▶ _Prompt_: All of the material should be reproduced exactly, with pictures left out.

▶ _Supplied data_:
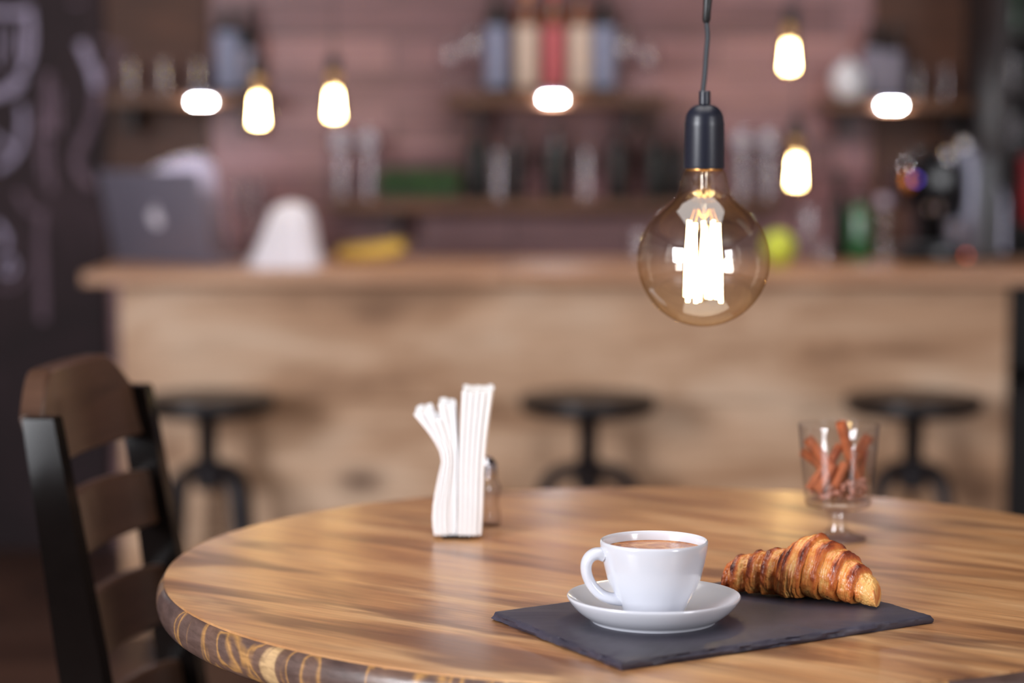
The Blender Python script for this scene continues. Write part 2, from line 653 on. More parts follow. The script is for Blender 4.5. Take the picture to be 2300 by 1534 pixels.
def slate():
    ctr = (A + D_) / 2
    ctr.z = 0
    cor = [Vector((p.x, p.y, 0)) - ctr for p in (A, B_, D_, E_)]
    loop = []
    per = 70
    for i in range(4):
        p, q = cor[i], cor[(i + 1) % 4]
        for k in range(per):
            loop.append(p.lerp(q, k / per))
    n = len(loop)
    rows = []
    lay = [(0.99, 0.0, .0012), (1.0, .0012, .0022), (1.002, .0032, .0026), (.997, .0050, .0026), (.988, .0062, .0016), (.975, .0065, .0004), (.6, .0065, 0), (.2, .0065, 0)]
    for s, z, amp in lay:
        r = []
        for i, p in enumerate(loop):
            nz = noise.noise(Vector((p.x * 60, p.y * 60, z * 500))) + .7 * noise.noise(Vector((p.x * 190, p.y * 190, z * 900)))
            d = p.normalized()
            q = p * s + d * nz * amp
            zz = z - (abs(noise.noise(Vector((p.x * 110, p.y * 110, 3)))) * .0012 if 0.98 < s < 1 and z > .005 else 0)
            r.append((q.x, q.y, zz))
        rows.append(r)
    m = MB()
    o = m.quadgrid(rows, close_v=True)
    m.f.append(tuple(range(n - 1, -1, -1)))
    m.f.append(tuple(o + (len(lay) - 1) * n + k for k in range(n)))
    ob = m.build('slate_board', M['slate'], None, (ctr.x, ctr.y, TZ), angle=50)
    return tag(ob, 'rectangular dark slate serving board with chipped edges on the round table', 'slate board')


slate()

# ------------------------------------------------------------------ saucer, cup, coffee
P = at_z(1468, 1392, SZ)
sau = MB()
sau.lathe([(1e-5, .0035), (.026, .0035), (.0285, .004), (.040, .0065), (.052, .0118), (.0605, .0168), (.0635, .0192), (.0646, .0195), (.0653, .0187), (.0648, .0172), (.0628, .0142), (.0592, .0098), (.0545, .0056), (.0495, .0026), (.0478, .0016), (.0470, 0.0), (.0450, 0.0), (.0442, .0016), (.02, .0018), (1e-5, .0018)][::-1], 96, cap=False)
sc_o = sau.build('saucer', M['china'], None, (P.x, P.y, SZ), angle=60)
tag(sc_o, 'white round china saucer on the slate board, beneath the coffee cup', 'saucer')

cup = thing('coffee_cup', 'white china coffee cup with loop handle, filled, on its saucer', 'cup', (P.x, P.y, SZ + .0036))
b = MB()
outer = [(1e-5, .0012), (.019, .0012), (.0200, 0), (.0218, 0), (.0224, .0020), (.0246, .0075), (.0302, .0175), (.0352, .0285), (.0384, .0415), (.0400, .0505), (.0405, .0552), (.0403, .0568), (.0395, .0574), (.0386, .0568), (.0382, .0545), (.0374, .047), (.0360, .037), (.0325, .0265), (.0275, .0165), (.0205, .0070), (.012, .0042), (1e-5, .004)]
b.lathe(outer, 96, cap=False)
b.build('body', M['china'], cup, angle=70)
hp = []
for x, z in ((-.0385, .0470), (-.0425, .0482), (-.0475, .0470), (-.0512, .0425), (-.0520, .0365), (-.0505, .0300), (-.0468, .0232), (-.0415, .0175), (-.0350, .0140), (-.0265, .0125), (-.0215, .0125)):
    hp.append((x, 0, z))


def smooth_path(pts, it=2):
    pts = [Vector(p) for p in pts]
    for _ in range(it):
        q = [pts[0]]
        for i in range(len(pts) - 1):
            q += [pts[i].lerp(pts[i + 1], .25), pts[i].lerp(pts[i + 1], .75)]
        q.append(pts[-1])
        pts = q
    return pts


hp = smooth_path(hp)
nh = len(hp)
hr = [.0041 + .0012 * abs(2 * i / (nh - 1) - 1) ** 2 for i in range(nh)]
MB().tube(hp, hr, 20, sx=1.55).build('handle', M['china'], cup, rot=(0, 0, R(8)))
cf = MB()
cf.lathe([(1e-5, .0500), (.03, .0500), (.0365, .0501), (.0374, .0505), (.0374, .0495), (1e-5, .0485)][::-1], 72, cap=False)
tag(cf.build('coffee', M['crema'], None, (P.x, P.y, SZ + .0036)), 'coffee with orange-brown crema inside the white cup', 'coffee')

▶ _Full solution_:
The Blender Python script for this scene continues. Write part 2, from line 653 on. More parts follow. The script is for Blender 4.5. Take the picture to be 2300 by 1534 pixels.
def slate():
    ctr = (A + D_) / 2
    ctr.z = 0
    cor = [Vector((p.x, p.y, 0)) - ctr for p in (A, B_, D_, E_)]
    loop = []
    per = 70
    for i in range(4):
        p, q = cor[i], cor[(i + 1) % 4]
        for k in range(per):
            loop.append(p.lerp(q, k / per))
    n = len(loop)
    rows = []
    lay = [(0.99, 0.0, .0012), (1.0, .0012, .0022), (1.002, .0032, .0026), (.997, .0050, .0026), (.988, .0062, .0016), (.975, .0065, .0004), (.6, .0065, 0), (.2, .0065, 0)]
    for s, z, amp in lay:
        r = []
        for i, p in enumerate(loop):
            nz = noise.noise(Vector((p.x * 60, p.y * 60, z * 500))) + .7 * noise.noise(Vector((p.x * 190, p.y * 190, z * 900)))
            d = p.normalized()
            q = p * s + d * nz * amp
            zz = z - (abs(noise.noise(Vector((p.x * 110, p.y * 110, 3)))) * .0012 if 0.98 < s < 1 and z > .005 else 0)
            r.append((q.x, q.y, zz))
        rows.append(r)
    m = MB()
    o = m.quadgrid(rows, close_v=True)
    m.f.append(tuple(range(n - 1, -1, -1)))
    m.f.append(tuple(o + (len(lay) - 1) * n + k for k in range(n)))
    ob = m.build('slate_board', M['slate'], None, (ctr.x, ctr.y, TZ), angle=50)
    return tag(ob, 'rectangular dark slate serving board with chipped edges on the round table', 'slate board')


slate()

# ------------------------------------------------------------------ saucer, cup, coffee
P = at_z(1468, 1392, SZ)
sau = MB()
sau.lathe([(1e-5, .0035), (.026, .0035), (.0285, .004), (.040, .0065), (.052, .0118), (.0605, .0168), (.0635, .0192), (.0646, .0195), (.0653, .0187), (.0648, .0172), (.0628, .0142), (.0592, .0098), (.0545, .0056), (.0495, .0026), (.0478, .0016), (.0470, 0.0), (.0450, 0.0), (.0442, .0016), (.02, .0018), (1e-5, .0018)][::-1], 96, cap=False)
sc_o = sau.build('saucer', M['china'], None, (P.x, P.y, SZ), angle=60)
tag(sc_o, 'white round china saucer on the slate board, beneath the coffee cup', 'saucer')

cup = thing('coffee_cup', 'white china coffee cup with loop handle, filled, on its saucer', 'cup', (P.x, P.y, SZ + .0036))
b = MB()
outer = [(1e-5, .0012), (.019, .0012), (.0200, 0), (.0218, 0), (.0224, .0020), (.0246, .0075), (.0302, .0175), (.0352, .0285), (.0384, .0415), (.0400, .0505), (.0405, .0552), (.0403, .0568), (.0395, .0574), (.0386, .0568), (.0382, .0545), (.0374, .047), (.0360, .037), (.0325, .0265), (.0275, .0165), (.0205, .0070), (.012, .0042), (1e-5, .004)]
b.lathe(outer, 96, cap=False)
b.build('body', M['china'], cup, angle=70)
hp = []
for x, z in ((-.0385, .0470), (-.0425, .0482), (-.0475, .0470), (-.0512, .0425), (-.0520, .0365), (-.0505, .0300), (-.0468, .0232), (-.0415, .0175), (-.0350, .0140), (-.0265, .0125), (-.0215, .0125)):
    hp.append((x, 0, z))


def smooth_path(pts, it=2):
    pts = [Vector(p) for p in pts]
    for _ in range(it):
        q = [pts[0]]
        for i in range(len(pts) - 1):
            q += [pts[i].lerp(pts[i + 1], .25), pts[i].lerp(pts[i + 1], .75)]
        q.append(pts[-1])
        pts = q
    return pts


hp = smooth_path(hp)
nh = len(hp)
hr = [.0041 + .0012 * abs(2 * i / (nh - 1) - 1) ** 2 for i in range(nh)]
MB().tube(hp, hr, 20, sx=1.55).build('handle', M['china'], cup, rot=(0, 0, R(8)))
cf = MB()
cf.lathe([(1e-5, .0500), (.03, .0500), (.0365, .0501), (.0374, .0505), (.0374, .0495), (1e-5, .0485)][::-1], 72, cap=False)
tag(cf.build('coffee', M['crema'], None, (P.x, P.y, SZ + .0036)), 'coffee with orange-brown crema inside the white cup', 'coffee')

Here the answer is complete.